Data provided =>
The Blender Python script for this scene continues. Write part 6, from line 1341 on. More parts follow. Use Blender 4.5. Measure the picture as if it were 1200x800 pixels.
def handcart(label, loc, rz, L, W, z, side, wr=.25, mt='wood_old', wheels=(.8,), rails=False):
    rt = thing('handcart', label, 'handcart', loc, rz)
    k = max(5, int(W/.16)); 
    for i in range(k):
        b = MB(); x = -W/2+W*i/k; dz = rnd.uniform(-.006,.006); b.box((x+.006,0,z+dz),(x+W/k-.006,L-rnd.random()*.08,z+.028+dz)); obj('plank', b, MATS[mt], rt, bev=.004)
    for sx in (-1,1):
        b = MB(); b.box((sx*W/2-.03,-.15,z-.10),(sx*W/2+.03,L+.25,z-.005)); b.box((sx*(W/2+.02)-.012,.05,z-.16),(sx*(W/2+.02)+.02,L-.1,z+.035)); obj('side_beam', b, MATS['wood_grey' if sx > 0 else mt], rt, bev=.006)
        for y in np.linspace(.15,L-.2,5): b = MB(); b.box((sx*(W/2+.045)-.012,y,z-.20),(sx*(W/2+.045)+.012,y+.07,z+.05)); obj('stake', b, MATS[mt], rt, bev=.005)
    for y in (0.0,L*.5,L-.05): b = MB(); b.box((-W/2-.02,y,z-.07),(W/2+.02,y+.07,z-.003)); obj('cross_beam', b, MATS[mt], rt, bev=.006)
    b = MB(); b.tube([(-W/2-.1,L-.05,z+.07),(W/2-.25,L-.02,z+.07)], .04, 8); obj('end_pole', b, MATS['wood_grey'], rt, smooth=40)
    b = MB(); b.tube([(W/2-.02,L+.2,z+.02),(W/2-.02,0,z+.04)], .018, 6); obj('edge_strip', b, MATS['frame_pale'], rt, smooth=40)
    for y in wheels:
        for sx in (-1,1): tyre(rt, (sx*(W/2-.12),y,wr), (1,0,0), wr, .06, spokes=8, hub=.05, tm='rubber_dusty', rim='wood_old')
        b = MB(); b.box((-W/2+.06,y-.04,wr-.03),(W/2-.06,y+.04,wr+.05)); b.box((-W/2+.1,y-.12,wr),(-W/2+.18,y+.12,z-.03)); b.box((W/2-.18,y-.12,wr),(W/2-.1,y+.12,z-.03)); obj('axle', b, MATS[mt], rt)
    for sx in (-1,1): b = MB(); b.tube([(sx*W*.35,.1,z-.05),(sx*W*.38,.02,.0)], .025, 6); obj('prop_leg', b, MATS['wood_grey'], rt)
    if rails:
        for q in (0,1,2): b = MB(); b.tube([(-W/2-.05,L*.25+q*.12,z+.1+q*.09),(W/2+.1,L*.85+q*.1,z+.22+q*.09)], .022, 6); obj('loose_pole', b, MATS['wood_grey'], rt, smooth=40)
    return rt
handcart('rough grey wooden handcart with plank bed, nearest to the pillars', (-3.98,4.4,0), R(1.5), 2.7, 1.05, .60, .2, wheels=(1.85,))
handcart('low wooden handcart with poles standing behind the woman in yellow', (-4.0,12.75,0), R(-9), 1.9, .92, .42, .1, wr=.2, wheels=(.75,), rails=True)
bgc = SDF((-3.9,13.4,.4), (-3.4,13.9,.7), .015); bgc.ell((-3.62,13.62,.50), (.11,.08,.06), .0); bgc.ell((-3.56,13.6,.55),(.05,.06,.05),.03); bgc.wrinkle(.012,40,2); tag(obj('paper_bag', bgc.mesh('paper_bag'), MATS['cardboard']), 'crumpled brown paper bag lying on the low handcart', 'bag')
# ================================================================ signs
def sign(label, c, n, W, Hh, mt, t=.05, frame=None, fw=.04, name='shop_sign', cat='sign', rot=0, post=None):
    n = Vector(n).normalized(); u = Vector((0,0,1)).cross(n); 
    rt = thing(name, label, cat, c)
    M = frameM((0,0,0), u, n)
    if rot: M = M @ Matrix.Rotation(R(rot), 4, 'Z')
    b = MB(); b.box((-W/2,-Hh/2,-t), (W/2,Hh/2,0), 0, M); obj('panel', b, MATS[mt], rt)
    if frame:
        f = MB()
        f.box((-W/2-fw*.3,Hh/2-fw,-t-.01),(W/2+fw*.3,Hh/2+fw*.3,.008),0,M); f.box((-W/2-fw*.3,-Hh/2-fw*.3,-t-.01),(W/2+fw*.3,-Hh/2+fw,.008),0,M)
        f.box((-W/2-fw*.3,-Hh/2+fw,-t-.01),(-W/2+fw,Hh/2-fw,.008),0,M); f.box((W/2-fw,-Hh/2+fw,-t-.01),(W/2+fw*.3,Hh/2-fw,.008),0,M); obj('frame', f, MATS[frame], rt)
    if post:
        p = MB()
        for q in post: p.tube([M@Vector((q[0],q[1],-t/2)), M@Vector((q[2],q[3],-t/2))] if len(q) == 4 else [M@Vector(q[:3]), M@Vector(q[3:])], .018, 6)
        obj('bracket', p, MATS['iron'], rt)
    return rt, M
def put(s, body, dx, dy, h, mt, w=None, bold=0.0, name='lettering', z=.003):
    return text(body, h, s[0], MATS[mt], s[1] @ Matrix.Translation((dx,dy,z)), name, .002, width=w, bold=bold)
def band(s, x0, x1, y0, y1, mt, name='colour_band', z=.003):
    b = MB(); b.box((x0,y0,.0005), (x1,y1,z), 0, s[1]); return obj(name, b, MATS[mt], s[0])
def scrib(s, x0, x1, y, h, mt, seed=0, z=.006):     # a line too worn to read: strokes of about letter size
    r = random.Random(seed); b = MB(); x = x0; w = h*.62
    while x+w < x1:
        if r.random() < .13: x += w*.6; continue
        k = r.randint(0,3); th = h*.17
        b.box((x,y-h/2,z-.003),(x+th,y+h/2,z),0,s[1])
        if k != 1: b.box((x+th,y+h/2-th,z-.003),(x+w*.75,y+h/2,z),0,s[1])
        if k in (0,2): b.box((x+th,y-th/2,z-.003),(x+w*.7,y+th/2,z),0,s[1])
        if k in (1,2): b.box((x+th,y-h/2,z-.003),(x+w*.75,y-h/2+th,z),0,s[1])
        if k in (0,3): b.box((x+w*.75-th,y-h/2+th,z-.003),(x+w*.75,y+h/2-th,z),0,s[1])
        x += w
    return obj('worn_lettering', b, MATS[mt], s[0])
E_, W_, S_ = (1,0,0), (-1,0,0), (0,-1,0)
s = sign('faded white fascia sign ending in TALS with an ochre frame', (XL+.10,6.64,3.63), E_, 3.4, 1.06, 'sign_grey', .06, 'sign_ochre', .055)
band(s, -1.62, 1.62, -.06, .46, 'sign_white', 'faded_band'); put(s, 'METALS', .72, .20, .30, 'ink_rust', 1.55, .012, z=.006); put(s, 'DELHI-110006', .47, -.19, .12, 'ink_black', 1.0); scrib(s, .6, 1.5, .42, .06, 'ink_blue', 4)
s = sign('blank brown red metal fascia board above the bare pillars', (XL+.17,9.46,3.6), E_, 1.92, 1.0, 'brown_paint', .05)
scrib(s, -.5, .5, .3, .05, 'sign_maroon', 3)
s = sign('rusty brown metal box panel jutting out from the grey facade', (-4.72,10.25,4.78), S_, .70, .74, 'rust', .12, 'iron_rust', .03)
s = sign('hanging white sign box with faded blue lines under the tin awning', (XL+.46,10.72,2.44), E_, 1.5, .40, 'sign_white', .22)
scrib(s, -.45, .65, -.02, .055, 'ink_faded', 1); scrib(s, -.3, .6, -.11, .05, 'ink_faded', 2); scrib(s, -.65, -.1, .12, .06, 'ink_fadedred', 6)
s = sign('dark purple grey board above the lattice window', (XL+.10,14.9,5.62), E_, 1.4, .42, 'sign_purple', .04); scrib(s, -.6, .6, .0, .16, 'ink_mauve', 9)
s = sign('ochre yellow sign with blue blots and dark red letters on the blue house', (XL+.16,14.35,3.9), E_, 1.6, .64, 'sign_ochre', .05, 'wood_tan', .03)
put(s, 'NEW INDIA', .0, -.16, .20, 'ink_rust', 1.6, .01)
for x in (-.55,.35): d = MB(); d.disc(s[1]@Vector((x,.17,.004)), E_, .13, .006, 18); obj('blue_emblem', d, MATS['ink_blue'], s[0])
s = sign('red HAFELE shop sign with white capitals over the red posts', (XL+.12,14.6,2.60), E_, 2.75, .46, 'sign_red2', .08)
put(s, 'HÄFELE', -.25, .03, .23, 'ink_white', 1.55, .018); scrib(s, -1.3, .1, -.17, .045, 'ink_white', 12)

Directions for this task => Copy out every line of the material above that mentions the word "from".

Result of the exercise =>
The Blender Python script for this scene continues. Write part 6, from line 1341 on. More parts follow. Use Blender 4.5. Measure the picture as if it were 1200x800 pixels.
s = sign('rusty brown metal box panel jutting out from the grey facade', (-4.72,10.25,4.78), S_, .70, .74, 'rust', .12, 'iron_rust', .03)